Saturday, July 9, 2016
The Wasp Factory
It's been a lovely day here in Belgium. Bright and sunny. We haven't been too indulged this year.
Of course we're still licking our wounds as well.. losing to Wales in a football match.. hmmm. I'd wished for another turnout, but what can you do.
In the midst of heat and disappointment, I began reading The Wasp Factory by Iain Banks.
Not quite what I had expected, but I went in blind so that's what it will get you.
I've gotten to meet Frank. Frank is a bit of a psychopath. He's killed three people already, but thinks it was just a stage he needed to get through.
The day we meet him, he's taking us on a tour on the little island of England he calls home. He's got a few strange habits and keeps talking about 'The Wasp Factory' but we get no feel of what it really is. Just a few shivers and goosebumps.

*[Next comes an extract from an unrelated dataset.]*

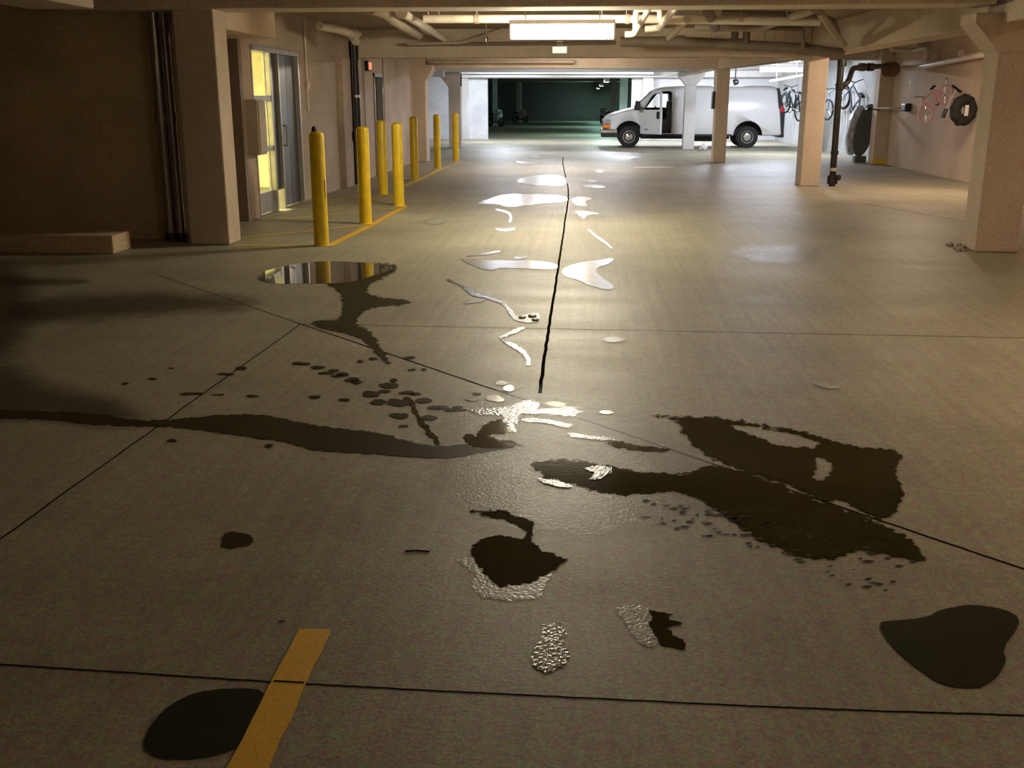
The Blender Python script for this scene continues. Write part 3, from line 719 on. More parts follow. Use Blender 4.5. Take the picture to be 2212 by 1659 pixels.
# ------------------------------------------------------------------ the van
SX = 2305/37.5
VL = Vector((G(1304, 319).x, 37.45, 0))
van = empty('van', VL, 'white cargo van parked across the far bay with its driver door open', 'van')
def vx(px): return (px-1304)/61.6
def sect(x):
    pr_ = [(-.02, .50, .98), (.06, .46, 1.06), (.2, .42, 1.13), (.5, .42, 1.26), (.85, .42, 1.35), (1.0, .42, 1.40), (1.25, .42, 1.62), (1.5, .42, 1.83), (1.68, .42, 1.95),
           (1.85, .42, 2.03), (2.2, .42, 2.08), (3, .42, 2.10), (4, .42, 2.10), (5, .42, 2.10), (5.8, .42, 2.09), (5.93, .42, 2.04), (6.0, .43, 1.96), (6.1, .45, 1.3), (6.17, .5, .9)]
    return pr_
bm = bmesh.new(); rings = []
SEC = [(-.02, .55, .95, .80), (.03, .50, 1.03, .86), (.12, .47, 1.10, .90), (.35, .44, 1.19, .95), (.7, .42, 1.29, .98), (.92, .42, 1.345, .99), (.99, .42, 1.36, .995), (1.25, .42, 1.60, 1.), (1.5, .42, 1.82, 1.), (1.66, .42, 1.94, 1.),
       (1.82, .42, 2.01, 1.), (2.1, .42, 2.06, 1.), (2.6, .42, 2.09, 1.), (3.5, .42, 2.10, 1.), (4.5, .42, 2.10, 1.), (5.3, .42, 2.10, 1.), (5.8, .42, 2.085, .99), (5.92, .42, 2.05, .985), (5.97, .43, 1.97, .98)]
for (x, zb, zt, w) in SEC:
    z1 = min(1.25, zt-.14); z2 = max(zt-.17, z1+.01); tp = w-.16*(z2-z1)
    half = [(w-.06, zb), (w, zb+.06), (w, (zb+z1)/2), (w-.01, z1), (tp, z2), (tp-.06, zt-.07), (tp-.2, zt-.015), (tp*.4, zt+.012)]
    ring = [(x, 1+a, z) for a, z in half]; ring = ring+[(x, 1-a, z) for a, z in half[::-1]]
    rings.append([bm.verts.new(p) for p in ring])
# tail rings leaning
for dx in ((5.99, 6.08, 6.16),):
    pass
n = len(rings[0])
for a, c in zip(rings, rings[1:]):
    for j in range(n):
        f = bm.faces.new((a[j], a[(j+1) % n], c[(j+1) % n], c[j])); f.smooth = True
bm.faces.new(rings[0])
# slanting rear: move lower verts of the last rings backwards
for ring in rings[-3:]:
    for v in ring:
        v.co.x += (2.05-v.co.z)*.115
bm.faces.new(rings[-1])
body = build('body', bm, ['vanwhite', 'vandark'], None)
cut = bmesh.new()
def cyl(bm, x, z, r, y0, y1):
    m4 = Matrix.Translation((x, y0, z)) @ Matrix.Rotation(-PI/2, 4, 'X'); k = len(bm.verts)
    lathe(bm, [(r, 0), (r, y1-y0)], 36, m4, 1)
XF, XW = .88, 5.0
for X in (XF, XW):
    cyl(cut, X, .42, .5, -.2, .42); cyl(cut, X, .42, .5, 1.58, 2.2)
dp = [(1.30, .5), (2.34, .5), (2.34, 1.86), (2.26, 1.93), (1.86, 1.90), (1.62, 1.74), (1.30, 1.38)]
prism(cut, dp, -.3, .85, 1)
wp = [(1.5, 1.36), (2.32, 1.36), (2.32, 1.84), (1.86, 1.84)]
prism(cut, wp, .8, 2.3, 1)
bmesh.ops.recalc_face_normals(cut, faces=cut.faces[:])
cm = bpy.data.meshes.new('cut'); cut.to_mesh(cm); cut.free()
for q in ('vanwhite', 'vandark'): cm.materials.append(M[q])
cutter = bpy.data.objects.new('cut', cm); COL.objects.link(cutter)
md = body.modifiers.new('b', 'BOOLEAN'); md.operation = 'DIFFERENCE'; md.object = cutter; md.solver = 'EXACT'; md.use_self = True
bpy.context.view_layer.update()
dg = bpy.context.evaluated_depsgraph_get()
me = bpy.data.meshes.new_from_object(body.evaluated_get(dg)); body.modifiers.clear(); body.data = me
bpy.data.objects.remove(cutter); body.parent = van
for p in me.polygons:
    pass
def vpart(name, bm, mat, par=van, **k): return build(name, bm, mat, par, **k)
# rear doors, dark edge, tail lamps
vpart('rear_door', PR([(5.93, 2.02), (6.0, 2.02), (6.24, 1.2), (6.24, .5), (6.12, .5)], .04, 1.96), 'vandark')
vpart('tail_lamp', PR([(6.06, 1.42), (6.15, 1.42), (6.2, 1.22), (6.09, 1.22)], -.01, .1), 'redlens', bevel=.01)
vpart('tail_lamp', PR([(6.06, 1.42), (6.15, 1.42), (6.2, 1.22), (6.09, 1.22)], 1.9, 2.01), 'redlens', bevel=.01)
vpart('rear_bumper', B((6.08, .05, .36), (6.26, 1.95, .52)), 'vandark', bevel=.03)
vpart('front_bumper', PR([(-.1, .36), (.5, .36), (.5, .5), (.45, .63), (-.02, .64), (-.1, .58)], .02, 1.98), 'vandark', bevel=.03)
vpart('bumper_trim', B((-.12, .0, .5), (.46, 2.0, .62)), 'chrome', bevel=.025)
vpart('grille', B((-.05, .35, .68), (0, 1.65, .95)), 'black', bevel=.01)
for y in (0.03, 1.68):
    vpart('headlamp', B((-.05, y, .80), (.24, y+.29, .97)), 'lamp', bevel=.03)
    vpart('indicator_lamp', B((-.05, y, .67), (.22, y+.29, .79)), 'orange', bevel=.02)
# windscreen, far-side window
bm = bmesh.new()
ws = [(1.03, 1.385), (1.62, 1.93)]
v = [bm.verts.new(p) for p in ((1.02, .12, 1.40), (1.02, 1.88, 1.40), (1.62, 1.78, 1.93), (1.62, .22, 1.93))]; bm.faces.new(v)
bmesh.ops.solidify(bm, geom=bm.faces[:], thickness=.012)
vpart('windscreen', bm, 'glassdark')
# wheels
def wheel(X, y0, sgn, name='wheel'):
    w = vpart(name, T([(X, y0, .37), (X, y0+sgn*.24, .37)], .37, 36), 'rubber', smooth=True, bevel=.02)
    # rim disc slightly proud, with dish
    m4 = Matrix.Translation((X, y0, .37)) @ Matrix.Rotation(PI/2*sgn, 4, 'X')
    bm = bmesh.new(); lathe(bm, [(.215, -.02), (.215, .012), (.19, .012), (.175, -.01), (.12, .004), (.07, .02), (.065, .05), (.03, .055)], 28, m4)
    rm = vpart('rim', bm, 'chrome', w, smooth=True)
    bm = bmesh.new()
    for k in range(8):
        a = 2*PI*k/8; c = (X+.15*math.cos(a), y0-sgn*.006, .37+.15*math.sin(a)); tube(bm, [c, (c[0], c[1]-sgn*.004, c[2])], .022, 8)
    vpart('vent_hole', bm, 'black', w)
    return w
for X in (XF, XW): wheel(X, .06, 1); wheel(X, 1.94, -1)
# underbody
vpart('chassis', B((1.3, .25, .3), (4.4, .4, .42), (1.3, 1.6, .3), (4.4, 1.75, .42), (2.9, .3, .22), (3.9, .8, .42)), 'vandark')
vpart('axle', T([(XF, .3, .37), (XF, 1.7, .37)], .06, 10), 'vandark'); vpart('axle', T([(XW, .3, .37), (XW, 1.7, .37)], .07, 10), 'vandark')
vpart('side_moulding', B((1.35, -.012, .4), (4.45, .02, .47)), 'vandark')
# seat and steering wheel
vpart('seat', PR([(1.95, .5), (2.3, .5), (2.4, .95), (2.32, 1.55), (2.2, 1.6), (2.16, 1.0), (1.9, .92)], .3, .75), 'shell', bevel=.04)
bm = bmesh.new(); torus(bm, (0, 0, 0), .19, .015, 'x', 24, 6); bmesh.ops.rotate(bm, matrix=Matrix.Rotation(.5, 3, 'Y'), verts=bm.verts); bmesh.ops.translate(bm, vec=(1.72, .5, 1.25), verts=bm.verts)
vpart('steering_wheel', bm, 'black')
# the open driver door, hinged at its front edge
dr = bpy.data.objects.new('driver_door', None); COL.objects.link(dr); dr.parent = van; dr.location = (1.3, .0, 0); dr.rotation_euler = (0, 0, -math.radians(52))
bm = bmesh.new()
prism(bm, [(0, .48), (1.04, .48), (1.05, 1.30), (0, 1.30)], -.05, .03)
prism(bm, [(0, 1.30), (.1, 1.30), (.58, 1.83), (.58, 1.92), (.32, 1.74), (0, 1.38)], -.04, .01)
prism(bm, [(.58, 1.83), (.96, 1.85), (.96, 1.92), (.58, 1.92)], -.04, .01)
prism(bm, [(.96, 1.30), (1.05, 1.30), (1.04, 1.86), (.96, 1.92)], -.04, .01)
vpart('door_panel', bm, 'vanwhite', dr, bevel=.008)
vpart('door_window', PR([(.1, 1.30), (.96, 1.30), (.96, 1.85), (.58, 1.83)], -.02, -.012), 'glass', dr)
vpart('door_handle', B((.86, -.09, 1.12), (.98, -.05, 1.17)), 'black', dr, bevel=.01)
vpart('handle_recess', B((.84, -.056, 1.0), (.99, -.05, 1.24)), 'vandark', dr)
mr_ = vpart('door_mirror', PR([(-.02, 1.28), (.22, 1.28), (.2, 1.58), (.04, 1.6)], -.34, -.24), 'black', dr, bevel=.02)
vpart('mirror_arm', B((.05, -.26, 1.33), (.15, -.02, 1.37)), 'black', mr_)
vpart('dark_trim', B((.02, .03, .5), (1.02, .05, 1.28)), 'vandark', dr)
vpart('body_badge', B((.22, -.055, .62), (.42, -.05, .66)), 'aludark', dr)
for x in (2.36, 4.02): vpart('panel_seam', B((x, -.004, .5), (x+.012, .03, 1.26)), 'vandark')
vpart('mirror', PR([(1.45, 1.36), (1.58, 1.36), (1.56, 1.6), (1.48, 1.6)], 2.05, 2.25), 'black')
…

His ordinary, psychopathic life turns upside down as his half-brother escapes the asylum. Seems like it's a family trait they suffer from.
We follow him day by day as he is waiting for his brother to come home, receiving phone calls from him now and then.
We get to meet the people Frank calls his family and friends.
We get to experience what The Wasp Factory actually does.
We get to watch him prepare to kill his half-brother.
While we wait for what seems inevitable we get a closer look into the depth of his madness.
He's made a little shrine of what happened to him as a little boy (being mauled by a dog), adding artefacts referring to every murder he's committed.
Of course while his brother is getting nearer, Frank's life get turned upside down, making him see everything he has done in a different light.
The novel itself is bleakly written and very to the point. Its descriptive nature feels crude and very masculine at times, which bothered me a little. It seemed superfluous, but having read the entire story I realize that every word written in this story has meaning.
Others have described this novel as being horrifying and awful. In its context it seems his way of life, albeit twisted as fuck, but the horror didn't strike me as particularly despicable.
If this was trash, I wouldn't even bother reading it, but the horror and cruelty has been woven into a great story about coming of age.